Me: (knocking he wax out of my ears) What?

Leah: I want to go to the Catholic church.

Me: (still not hearing right) You want me to take you to mass?

Leah: No, idiot. I want to join the Catholic church.

Me: Are you drunk?

Leah: Shutup, dummy. I said I want to join the Catholic church.

Me: (still thinking I'm dreaming) Are you SURE?

Leah: (obviously not amused with me, on her elbow looking at me with the "one more smart comment and you're gonna die" look) Yes, I'm sure.

Leah and I had been church hopping so much that she figured that she might as well try something new. Like a lot of Protestants with doubts, she was tired of running from Rome...it was time to run to Rome. She knew it in her heart.

For the next few months Leah has been a sponge. She knows more about the Eucharist, the Litturgy, confession, the Mass and other aspects of the Catholic faith than I do. She has absorbed Scott and Kimberly Hahn, Tammy Bundy, the works of Pope John Paul II, Oscar Lukefahr, Patrick Madrid, Marcus Grodi, and Paul Thigpen. She has gone from thinking that the Rosary was the most idiotic thing she has ever seen to praying it daily. She has several. We have an oil painting of Pope John Paul II in our bedroom and a bust of Madonna and Child on our mantle. I have never seen my wife like this. we are both very sad during the Eucharist because we cannot participate. Her because her marriage is not anulled and me because I married her.

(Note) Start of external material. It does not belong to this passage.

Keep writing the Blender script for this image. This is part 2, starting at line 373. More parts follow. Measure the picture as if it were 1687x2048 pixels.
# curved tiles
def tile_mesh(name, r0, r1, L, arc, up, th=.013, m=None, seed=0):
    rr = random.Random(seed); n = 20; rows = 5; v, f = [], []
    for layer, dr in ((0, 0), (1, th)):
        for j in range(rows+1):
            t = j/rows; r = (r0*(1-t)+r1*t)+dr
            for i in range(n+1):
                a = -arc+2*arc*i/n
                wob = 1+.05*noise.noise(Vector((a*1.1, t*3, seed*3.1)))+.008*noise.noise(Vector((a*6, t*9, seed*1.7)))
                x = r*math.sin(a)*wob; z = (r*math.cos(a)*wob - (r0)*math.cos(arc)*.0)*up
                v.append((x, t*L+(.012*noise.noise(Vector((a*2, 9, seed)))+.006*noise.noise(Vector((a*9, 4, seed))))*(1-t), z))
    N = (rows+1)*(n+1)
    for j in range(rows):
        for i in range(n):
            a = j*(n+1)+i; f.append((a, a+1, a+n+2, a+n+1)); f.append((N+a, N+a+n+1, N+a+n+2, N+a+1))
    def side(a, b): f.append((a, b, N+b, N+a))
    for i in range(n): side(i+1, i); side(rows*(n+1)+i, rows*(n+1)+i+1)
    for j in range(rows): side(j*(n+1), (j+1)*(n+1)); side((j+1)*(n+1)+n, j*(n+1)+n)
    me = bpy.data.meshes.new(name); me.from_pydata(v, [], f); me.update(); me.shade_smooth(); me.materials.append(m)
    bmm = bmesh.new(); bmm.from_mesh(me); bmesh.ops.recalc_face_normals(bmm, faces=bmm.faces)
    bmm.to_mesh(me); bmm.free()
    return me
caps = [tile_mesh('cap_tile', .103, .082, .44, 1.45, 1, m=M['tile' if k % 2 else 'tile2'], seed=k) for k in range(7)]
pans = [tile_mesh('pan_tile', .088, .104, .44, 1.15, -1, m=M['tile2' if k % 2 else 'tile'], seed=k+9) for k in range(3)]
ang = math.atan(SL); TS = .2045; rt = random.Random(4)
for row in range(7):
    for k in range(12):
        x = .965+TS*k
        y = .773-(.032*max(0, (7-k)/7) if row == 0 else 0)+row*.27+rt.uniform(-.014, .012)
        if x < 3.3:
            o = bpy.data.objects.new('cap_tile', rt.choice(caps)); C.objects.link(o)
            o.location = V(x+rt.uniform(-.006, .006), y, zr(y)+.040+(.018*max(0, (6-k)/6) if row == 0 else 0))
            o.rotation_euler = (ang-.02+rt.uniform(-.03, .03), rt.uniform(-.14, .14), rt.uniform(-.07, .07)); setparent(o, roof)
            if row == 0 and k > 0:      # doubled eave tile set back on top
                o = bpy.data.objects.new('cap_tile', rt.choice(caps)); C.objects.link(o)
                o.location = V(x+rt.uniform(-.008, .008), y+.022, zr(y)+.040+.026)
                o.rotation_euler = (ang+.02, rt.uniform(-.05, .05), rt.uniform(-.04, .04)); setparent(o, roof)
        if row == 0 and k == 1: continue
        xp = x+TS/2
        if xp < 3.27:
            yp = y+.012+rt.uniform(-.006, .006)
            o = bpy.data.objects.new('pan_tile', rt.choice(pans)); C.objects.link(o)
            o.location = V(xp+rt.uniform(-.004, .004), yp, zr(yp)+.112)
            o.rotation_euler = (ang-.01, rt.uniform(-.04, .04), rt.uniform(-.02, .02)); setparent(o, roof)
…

Through this conversion, we have been extremely happy. There are problems, though. Her parents are not happy and they have been sending her emails and article from people like Jack Chick trying to dissuade her from converting. They play head games with our children (we have seven now!).

None of this has stopped her, though. The woman I affectionately refer to as the Fantasy Goddess is also a stubborn woman. She has crossed the Tiber and will never look back. The good news is that I also am able to return home to Rome. My wife has seen a change in me and I actually enjoy going to church again.

The purpose of this blog is to maybe be of some help to those who are going through the same thing Leah and I are going through.

Thanks you for taking the time to read this.